Solve a d-dimensional integral using coordinate transformation

Question

Let $c_n > 0, n \in \mathbb{N}$, $g:\mathbb{R} \to \mathbb{R}$ and $\varphi_n:\mathbb{R}^d \to \mathbb{R}$ defined by $$ g(t) = e^{-1/t}, t>0, $$ otherwise for $t\le0 \ \ g$ is equal to $0$, and $$ \varphi_n(x) = c_n g(1-n^2\|x\|^2).$$ By the definition of $g$ it follwos that $\|x\|<\frac1n$. Show that $c_n = c n^d$ with an independent constant $c$ when $$ \int_{\mathbb{R}^d} \varphi_n(x) dx =1 \ \ \forall n \in \mathbb{N}.$$ The lecturer gave us the hint to use a coordinate transformation to solve the integral. Since $\varphi_n$ is a function of $\|x\|$ I thought of using polar coordinates, however I didn´t know the d-dimensional variant.

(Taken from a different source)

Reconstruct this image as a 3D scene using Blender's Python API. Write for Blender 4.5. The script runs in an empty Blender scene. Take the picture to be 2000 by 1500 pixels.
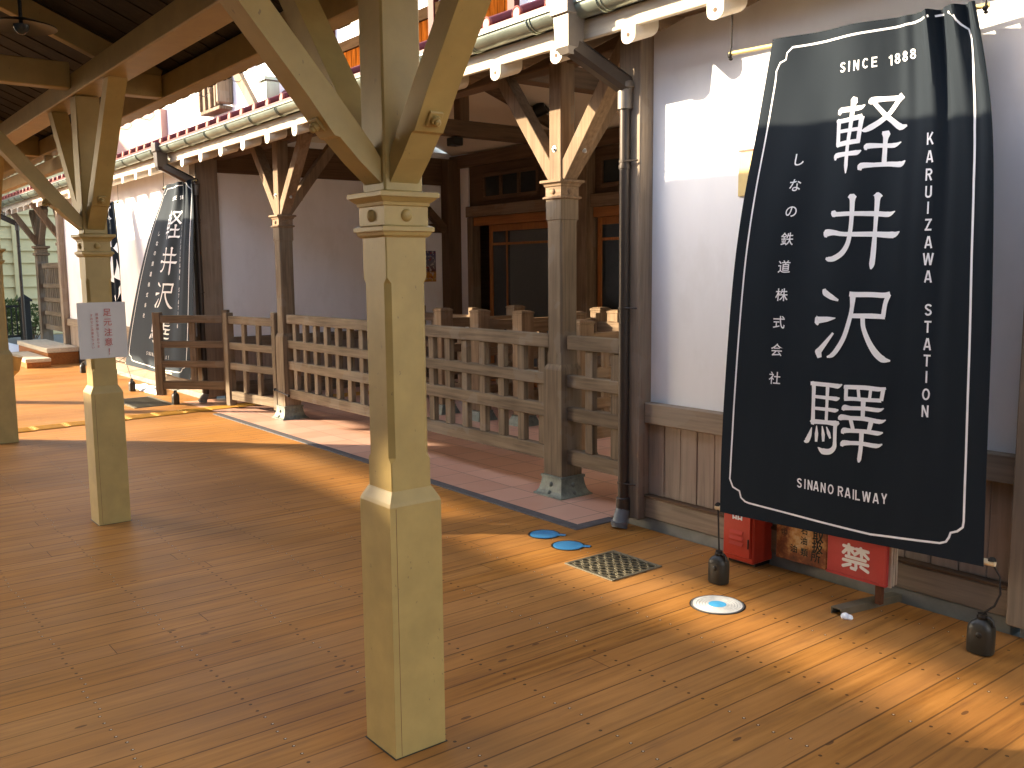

A quick Google search brought up the transformation rule, which then gives the following: $$\int_{\mathbb{R}^d} \varphi_n(x) dx = c_n\int_{0}^{\pi}\cdot\cdot\cdot\int_{0}^{\pi}\int_{0}^{2\pi}\int_{0}^{1/n} e^{-1/(1-n^2r^2)} r^{d-1}drd\varphi\prod_{j=1}^{d-2}(sin\theta_j)^jd\theta_j=c_n\cdot \frac1c \int_{0}^{1/n} e^{-1/(1-n^2r^2)} r^{d-1}dr$$ where $\frac1c$ is a consant given by the integration over all $d\varphi$ and $d\theta_j$ and $\|x\|=r$. Does anyone know how to solve the left over integral? The problem implies it should evaluate to $1/{n^d}$. Is there a coordinate transformation better suited to solve the integral? Help is very much appreciated, thanks in advance!

Answer 1

This is one of those times where doing the integral at all is unnecessary. From the first integral, use $y = nx$:

$$\int_{B\left(0,\frac{1}{n}\right)} g(1-n^2x^2)\:dx = \int_{B(0,1)} g(1-y^2)\: n^{-d }dy = cn^{-d}$$

since the integral converges and is independent of $n$ now.